MCP Daily Chart with the multiple 4 stages of a cycle. Each trend / stage is very proportional to the preceding trend, the stage 3 top is the right size for the preceding rally, the stage 4 decline is proportionate to the Stage 3 H&S top, which by the way has a price-pattern measured move (implied target) of approximately $15, these are often overshot, but considering the highs near $80, the neckline near $50, where MCP ended up to form stage 1 is very reasonable.
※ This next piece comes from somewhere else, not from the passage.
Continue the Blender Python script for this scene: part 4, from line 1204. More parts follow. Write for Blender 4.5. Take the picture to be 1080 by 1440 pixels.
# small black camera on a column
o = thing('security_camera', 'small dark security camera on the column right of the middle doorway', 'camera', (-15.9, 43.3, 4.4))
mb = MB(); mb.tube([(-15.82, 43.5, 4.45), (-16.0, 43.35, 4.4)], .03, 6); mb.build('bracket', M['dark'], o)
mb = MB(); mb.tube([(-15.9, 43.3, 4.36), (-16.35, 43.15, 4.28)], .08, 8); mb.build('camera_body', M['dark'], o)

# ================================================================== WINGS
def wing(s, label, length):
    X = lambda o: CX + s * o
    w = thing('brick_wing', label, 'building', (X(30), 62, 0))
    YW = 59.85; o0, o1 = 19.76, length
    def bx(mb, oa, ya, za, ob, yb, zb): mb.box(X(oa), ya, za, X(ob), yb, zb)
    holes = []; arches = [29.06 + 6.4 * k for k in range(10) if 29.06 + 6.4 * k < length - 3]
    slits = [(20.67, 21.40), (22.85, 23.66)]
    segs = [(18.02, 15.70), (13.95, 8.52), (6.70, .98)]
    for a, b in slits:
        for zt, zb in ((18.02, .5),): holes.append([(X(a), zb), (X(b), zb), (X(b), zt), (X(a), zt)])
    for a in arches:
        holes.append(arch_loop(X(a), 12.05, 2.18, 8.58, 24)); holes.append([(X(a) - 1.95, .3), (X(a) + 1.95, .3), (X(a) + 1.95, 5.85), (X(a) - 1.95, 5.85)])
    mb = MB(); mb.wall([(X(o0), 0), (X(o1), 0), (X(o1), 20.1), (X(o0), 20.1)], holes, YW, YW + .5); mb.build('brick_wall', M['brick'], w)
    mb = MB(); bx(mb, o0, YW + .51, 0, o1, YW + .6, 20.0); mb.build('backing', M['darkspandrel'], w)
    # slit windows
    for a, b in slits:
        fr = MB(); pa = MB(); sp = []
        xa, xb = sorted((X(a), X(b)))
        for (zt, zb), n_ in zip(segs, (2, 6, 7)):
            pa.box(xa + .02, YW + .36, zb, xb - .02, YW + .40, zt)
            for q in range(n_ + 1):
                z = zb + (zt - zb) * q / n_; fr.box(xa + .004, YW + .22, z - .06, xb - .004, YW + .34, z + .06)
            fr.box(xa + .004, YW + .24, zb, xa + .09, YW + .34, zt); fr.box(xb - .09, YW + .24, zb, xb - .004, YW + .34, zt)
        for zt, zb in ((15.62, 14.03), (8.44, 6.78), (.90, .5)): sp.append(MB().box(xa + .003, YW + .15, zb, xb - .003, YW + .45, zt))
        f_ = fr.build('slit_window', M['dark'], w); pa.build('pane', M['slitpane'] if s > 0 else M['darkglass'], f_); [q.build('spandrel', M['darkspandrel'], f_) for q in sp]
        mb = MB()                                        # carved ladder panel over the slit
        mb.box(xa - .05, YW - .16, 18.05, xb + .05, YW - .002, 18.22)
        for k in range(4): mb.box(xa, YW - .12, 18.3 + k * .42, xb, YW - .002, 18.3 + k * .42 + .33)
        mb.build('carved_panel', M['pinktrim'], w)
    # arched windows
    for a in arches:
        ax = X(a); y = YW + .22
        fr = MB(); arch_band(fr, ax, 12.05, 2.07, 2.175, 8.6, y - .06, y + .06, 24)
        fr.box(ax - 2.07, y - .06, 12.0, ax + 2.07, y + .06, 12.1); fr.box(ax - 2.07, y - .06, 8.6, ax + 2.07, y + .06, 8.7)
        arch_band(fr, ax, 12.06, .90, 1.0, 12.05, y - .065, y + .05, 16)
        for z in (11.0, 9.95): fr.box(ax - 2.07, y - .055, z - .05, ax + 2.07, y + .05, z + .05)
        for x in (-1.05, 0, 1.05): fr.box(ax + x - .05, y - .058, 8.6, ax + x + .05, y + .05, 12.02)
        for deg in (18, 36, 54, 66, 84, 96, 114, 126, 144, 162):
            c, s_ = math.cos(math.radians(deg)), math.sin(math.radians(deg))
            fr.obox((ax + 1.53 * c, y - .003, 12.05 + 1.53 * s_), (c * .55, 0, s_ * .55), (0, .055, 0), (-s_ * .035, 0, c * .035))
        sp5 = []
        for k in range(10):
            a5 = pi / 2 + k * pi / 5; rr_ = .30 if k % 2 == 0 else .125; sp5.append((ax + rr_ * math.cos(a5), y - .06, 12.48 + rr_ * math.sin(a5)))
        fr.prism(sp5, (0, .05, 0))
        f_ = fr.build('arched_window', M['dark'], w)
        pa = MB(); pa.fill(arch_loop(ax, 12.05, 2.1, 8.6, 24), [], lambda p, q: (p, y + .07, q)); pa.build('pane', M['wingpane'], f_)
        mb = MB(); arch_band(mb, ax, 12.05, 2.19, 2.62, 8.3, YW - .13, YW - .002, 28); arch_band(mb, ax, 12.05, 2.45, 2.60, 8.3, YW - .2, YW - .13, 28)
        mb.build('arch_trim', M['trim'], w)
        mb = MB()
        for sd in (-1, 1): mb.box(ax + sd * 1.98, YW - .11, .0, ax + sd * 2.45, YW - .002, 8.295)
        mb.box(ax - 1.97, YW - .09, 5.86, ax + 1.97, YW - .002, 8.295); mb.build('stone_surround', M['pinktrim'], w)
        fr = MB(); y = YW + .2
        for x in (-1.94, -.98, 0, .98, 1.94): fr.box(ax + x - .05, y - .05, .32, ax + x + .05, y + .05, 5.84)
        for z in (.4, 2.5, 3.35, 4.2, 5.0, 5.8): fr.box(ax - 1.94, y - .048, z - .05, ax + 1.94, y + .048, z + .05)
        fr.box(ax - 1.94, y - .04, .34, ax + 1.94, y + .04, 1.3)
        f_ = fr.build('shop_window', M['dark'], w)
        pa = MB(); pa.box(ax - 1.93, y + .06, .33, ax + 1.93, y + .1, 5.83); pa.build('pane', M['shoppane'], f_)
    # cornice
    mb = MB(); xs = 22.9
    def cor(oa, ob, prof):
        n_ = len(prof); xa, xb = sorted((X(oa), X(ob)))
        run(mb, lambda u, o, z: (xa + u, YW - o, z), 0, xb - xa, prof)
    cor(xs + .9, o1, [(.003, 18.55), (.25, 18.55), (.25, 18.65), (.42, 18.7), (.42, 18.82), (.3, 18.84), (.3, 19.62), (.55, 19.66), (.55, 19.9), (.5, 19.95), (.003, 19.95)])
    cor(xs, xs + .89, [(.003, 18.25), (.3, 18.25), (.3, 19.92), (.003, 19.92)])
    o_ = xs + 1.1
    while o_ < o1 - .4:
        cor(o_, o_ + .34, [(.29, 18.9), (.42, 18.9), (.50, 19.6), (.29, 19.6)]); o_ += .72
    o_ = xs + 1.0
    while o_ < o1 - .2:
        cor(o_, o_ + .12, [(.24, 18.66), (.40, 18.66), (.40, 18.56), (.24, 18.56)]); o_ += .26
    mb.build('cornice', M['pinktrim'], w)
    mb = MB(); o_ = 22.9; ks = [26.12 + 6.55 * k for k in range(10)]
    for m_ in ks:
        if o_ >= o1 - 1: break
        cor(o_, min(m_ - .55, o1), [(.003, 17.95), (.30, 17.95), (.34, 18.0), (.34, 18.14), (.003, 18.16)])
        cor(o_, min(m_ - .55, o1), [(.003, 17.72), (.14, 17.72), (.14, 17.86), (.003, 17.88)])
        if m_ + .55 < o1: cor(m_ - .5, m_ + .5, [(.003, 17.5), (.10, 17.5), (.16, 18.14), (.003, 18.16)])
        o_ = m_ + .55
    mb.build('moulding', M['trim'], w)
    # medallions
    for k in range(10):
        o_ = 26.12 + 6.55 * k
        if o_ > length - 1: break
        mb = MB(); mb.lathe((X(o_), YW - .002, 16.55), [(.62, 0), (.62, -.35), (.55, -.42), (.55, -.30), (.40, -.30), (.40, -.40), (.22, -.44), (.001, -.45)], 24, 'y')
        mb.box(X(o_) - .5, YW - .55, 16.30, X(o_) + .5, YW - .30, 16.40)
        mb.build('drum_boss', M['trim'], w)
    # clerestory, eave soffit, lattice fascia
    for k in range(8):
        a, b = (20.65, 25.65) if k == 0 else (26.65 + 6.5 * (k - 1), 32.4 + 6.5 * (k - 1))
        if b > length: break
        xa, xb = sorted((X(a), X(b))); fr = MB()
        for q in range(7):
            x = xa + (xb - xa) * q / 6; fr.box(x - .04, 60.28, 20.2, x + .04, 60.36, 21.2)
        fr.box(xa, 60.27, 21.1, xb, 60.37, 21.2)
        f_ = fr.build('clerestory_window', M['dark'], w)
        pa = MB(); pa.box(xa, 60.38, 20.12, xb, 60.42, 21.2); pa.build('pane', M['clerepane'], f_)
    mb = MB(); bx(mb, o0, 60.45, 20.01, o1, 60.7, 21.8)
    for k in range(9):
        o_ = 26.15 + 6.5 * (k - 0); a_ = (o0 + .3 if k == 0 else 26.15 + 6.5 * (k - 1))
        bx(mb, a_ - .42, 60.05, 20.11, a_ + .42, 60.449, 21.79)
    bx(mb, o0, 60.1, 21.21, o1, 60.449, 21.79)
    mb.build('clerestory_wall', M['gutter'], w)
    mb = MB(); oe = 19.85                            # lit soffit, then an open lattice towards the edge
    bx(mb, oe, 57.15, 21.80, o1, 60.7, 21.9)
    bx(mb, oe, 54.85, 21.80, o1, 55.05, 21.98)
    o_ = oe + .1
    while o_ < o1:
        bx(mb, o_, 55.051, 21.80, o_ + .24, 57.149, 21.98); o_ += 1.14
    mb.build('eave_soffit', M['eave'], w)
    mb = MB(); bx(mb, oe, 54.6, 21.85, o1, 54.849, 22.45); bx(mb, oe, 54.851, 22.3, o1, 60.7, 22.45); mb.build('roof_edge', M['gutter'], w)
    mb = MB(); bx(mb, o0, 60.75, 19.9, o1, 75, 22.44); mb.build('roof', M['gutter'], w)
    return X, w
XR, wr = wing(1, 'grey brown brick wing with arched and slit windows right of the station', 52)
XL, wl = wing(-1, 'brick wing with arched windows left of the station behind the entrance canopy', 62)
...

The size of the Stage 1 base of over a year is proportional and the break of support/head fake, while very sharp, is well within proportions for this chart and MCP's character.


 Here's the range that developed after the MCP earnings decline, a very solid 3 trading week base with a very tight trading/basing range and again, the move below which became a higher and higher probability the longer this range persisted and the longer support persisted, is still very proportional to the base above.
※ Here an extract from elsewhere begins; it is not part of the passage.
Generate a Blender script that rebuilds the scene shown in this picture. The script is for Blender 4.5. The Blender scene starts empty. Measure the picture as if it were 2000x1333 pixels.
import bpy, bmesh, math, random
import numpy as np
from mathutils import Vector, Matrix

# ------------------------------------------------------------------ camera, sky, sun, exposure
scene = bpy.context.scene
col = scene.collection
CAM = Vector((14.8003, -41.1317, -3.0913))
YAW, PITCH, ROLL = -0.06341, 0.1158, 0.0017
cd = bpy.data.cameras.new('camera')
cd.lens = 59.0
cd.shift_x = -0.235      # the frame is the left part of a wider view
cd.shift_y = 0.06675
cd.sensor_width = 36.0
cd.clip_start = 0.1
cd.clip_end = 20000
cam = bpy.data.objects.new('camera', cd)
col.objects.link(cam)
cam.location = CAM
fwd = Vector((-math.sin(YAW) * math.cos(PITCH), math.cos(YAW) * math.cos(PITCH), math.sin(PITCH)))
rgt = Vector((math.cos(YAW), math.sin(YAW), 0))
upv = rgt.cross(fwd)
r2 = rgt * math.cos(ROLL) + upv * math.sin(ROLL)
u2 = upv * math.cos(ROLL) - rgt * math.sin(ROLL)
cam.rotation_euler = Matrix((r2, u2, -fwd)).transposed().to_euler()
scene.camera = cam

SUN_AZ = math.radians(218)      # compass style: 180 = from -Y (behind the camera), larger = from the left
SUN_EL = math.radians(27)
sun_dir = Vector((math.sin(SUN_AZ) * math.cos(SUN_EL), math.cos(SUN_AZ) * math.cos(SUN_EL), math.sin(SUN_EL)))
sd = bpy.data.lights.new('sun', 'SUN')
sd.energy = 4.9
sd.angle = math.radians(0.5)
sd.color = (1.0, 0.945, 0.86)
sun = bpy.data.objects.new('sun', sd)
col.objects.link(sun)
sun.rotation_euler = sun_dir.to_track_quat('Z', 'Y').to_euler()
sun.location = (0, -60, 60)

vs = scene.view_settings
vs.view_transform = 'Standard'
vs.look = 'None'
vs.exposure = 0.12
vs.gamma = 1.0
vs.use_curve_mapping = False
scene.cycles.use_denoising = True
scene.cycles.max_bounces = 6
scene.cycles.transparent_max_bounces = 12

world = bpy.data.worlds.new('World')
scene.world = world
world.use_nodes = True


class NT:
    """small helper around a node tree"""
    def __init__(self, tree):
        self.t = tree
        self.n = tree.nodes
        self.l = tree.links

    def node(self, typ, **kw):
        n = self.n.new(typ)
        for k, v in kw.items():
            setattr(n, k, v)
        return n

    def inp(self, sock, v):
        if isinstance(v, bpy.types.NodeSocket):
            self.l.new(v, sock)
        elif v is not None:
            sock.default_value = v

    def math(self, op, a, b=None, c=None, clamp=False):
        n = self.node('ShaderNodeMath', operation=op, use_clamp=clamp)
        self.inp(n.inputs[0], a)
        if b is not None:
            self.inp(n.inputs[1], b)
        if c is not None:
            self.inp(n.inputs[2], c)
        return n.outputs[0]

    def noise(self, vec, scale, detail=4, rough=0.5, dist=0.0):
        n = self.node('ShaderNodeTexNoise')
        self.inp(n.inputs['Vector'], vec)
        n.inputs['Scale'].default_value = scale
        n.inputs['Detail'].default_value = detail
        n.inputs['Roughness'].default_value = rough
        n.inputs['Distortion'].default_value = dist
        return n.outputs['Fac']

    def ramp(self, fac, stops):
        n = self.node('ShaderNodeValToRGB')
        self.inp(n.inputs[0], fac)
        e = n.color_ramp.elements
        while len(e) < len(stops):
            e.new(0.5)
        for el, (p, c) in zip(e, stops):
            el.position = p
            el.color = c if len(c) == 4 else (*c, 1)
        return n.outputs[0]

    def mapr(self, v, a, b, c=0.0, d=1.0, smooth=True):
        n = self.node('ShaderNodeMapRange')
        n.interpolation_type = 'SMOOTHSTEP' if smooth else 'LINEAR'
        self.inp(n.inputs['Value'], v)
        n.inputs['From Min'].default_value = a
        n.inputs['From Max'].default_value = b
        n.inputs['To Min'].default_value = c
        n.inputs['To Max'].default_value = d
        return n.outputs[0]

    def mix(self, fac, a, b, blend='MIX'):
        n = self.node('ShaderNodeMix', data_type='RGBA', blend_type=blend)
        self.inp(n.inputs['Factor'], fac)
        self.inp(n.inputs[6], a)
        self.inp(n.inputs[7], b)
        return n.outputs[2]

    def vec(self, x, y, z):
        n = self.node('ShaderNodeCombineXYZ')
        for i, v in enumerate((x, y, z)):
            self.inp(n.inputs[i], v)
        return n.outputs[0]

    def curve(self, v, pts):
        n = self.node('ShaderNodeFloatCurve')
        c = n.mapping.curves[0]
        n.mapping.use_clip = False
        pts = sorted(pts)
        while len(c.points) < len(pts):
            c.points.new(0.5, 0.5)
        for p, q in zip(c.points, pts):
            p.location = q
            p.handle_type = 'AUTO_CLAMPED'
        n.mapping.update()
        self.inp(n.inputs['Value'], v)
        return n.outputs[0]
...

Head fake moves are good for several things, one of course is making money on increased volume, bid/ask spreads, volume rebates. Of course for anyone putting together a large position and we know that a $500 million dollar position is a moderate size position for many larger funds with $1 billion dollar positions not uncommon, the supply generated by running stops/short orders and the lower prices are something larger Wall St. firms need.
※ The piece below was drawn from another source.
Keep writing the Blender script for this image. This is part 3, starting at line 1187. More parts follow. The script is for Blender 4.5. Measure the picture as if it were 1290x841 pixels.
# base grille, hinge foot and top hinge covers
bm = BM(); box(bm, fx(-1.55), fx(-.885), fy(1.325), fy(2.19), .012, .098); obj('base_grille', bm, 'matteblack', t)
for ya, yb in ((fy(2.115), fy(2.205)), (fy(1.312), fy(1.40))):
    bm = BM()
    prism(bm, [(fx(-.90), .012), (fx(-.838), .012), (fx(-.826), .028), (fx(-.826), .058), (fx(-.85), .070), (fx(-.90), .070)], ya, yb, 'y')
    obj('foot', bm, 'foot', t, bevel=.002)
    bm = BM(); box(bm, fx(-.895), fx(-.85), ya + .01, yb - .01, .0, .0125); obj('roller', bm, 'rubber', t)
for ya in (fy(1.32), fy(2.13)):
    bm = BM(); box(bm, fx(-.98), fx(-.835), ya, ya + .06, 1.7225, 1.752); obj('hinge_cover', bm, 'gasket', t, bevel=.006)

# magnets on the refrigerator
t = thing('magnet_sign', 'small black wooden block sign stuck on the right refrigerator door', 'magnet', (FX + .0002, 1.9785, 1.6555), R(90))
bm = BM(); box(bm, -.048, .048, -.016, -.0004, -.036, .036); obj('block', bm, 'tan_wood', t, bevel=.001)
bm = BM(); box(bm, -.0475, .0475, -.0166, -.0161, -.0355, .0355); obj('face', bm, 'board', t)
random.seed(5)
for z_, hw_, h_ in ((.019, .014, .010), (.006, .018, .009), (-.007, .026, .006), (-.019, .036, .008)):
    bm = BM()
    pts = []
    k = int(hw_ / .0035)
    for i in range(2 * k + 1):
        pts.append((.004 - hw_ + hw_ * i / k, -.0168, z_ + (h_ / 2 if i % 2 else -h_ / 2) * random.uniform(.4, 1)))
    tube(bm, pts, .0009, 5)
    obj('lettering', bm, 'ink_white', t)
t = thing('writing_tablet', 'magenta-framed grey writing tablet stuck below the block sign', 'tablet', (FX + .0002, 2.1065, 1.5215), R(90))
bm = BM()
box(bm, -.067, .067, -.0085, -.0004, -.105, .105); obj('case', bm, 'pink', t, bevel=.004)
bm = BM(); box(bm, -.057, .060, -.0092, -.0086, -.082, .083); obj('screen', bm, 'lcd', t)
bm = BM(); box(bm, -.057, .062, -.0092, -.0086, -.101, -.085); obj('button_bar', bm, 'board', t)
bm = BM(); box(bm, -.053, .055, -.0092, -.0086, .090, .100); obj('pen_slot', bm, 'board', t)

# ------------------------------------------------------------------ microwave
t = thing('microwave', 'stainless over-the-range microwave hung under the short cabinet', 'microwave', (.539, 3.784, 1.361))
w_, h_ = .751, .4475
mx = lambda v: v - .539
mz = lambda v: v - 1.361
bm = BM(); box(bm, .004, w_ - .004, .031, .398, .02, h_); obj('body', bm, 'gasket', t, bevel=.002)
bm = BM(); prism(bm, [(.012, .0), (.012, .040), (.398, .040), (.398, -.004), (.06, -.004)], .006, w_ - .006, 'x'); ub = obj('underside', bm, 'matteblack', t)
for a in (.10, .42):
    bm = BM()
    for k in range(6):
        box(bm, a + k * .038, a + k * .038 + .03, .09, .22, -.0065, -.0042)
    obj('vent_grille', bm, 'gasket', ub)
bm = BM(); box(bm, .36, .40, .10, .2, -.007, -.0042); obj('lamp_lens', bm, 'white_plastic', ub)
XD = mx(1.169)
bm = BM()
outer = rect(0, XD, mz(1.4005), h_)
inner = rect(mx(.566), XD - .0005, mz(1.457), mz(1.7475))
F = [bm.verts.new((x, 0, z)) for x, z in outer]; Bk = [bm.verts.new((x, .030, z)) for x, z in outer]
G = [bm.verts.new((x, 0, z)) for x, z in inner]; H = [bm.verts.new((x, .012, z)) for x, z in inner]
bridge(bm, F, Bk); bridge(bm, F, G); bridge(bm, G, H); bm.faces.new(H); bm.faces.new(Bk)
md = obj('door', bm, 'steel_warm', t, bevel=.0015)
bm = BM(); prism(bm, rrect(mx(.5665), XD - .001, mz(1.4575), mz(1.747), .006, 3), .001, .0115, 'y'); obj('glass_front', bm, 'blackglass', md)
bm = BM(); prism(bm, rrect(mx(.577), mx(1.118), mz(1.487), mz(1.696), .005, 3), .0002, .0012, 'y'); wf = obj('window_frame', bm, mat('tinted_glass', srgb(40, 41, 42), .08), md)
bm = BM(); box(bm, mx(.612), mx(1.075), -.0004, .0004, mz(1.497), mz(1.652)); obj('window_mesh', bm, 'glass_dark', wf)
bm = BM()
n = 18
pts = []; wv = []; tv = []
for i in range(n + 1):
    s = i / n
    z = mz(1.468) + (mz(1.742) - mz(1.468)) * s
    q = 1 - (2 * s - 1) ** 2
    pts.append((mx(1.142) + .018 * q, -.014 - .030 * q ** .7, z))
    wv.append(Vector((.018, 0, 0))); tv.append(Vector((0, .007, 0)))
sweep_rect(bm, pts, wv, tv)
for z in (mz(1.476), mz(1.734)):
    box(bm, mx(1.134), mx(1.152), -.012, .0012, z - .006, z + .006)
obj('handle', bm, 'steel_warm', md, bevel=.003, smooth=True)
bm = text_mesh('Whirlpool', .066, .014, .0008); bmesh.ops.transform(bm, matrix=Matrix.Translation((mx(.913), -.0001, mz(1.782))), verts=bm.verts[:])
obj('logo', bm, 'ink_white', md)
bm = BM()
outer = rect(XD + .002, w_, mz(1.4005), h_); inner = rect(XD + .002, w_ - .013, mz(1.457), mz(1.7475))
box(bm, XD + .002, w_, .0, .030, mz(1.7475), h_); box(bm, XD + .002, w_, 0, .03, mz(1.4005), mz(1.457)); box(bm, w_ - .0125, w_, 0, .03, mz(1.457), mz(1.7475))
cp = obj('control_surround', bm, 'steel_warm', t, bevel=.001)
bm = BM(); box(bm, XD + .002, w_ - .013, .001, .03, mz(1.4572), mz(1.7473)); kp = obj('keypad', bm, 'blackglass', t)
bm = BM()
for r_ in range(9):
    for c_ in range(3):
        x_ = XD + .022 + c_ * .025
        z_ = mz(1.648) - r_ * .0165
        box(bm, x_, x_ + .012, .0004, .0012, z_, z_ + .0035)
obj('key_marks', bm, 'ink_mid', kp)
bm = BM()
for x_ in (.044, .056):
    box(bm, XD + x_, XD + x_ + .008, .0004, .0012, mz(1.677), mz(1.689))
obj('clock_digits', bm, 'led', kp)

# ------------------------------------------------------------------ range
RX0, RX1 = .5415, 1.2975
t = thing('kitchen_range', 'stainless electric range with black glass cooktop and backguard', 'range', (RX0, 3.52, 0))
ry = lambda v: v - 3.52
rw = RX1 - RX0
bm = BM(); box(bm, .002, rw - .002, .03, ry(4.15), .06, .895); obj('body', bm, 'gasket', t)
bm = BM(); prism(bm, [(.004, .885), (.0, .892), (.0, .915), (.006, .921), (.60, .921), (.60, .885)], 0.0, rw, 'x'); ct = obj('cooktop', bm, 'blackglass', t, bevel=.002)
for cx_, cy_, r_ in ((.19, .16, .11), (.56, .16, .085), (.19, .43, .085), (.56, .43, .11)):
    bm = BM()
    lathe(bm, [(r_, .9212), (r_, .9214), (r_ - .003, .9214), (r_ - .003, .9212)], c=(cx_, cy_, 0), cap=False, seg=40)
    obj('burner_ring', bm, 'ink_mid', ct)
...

Lastly, the bear trap that this kind of move can create can cause a significant strong reversal as covering and eventual long buying push momentum (like Channel Busters).

Here are the stops hit the last 2 days, to the right , that's $2.50 exactly and on volume.

 The intraday charts responded almost immediately.

The 2 min chart is fast enough that it could have confirmed any one of the moves lower the same day, it has not, it has stayed in a leading positive position.

Again the longer 3 min intraday responded to the break of $2.50.

 This 10 min positive divergence is not scaled properly, I just don't have enough history on the chart to get it to scale properly, but the 3C divegrence would be sitting higher .

 Interesting 15 min chart

 And this is really what has kept me hanging around in MCP, a very strong 60 min chart that has added significantly to the post-earnings decline/base.

The 60 min in scale after Goldman Sachs downgraded MCP.
 
This is the DeMark inspired indicator, the signals don't have any targets with them, but each has sent MCP higher. The current single signal is larger than the others, that's about the only indication of a stronger move with this indicator.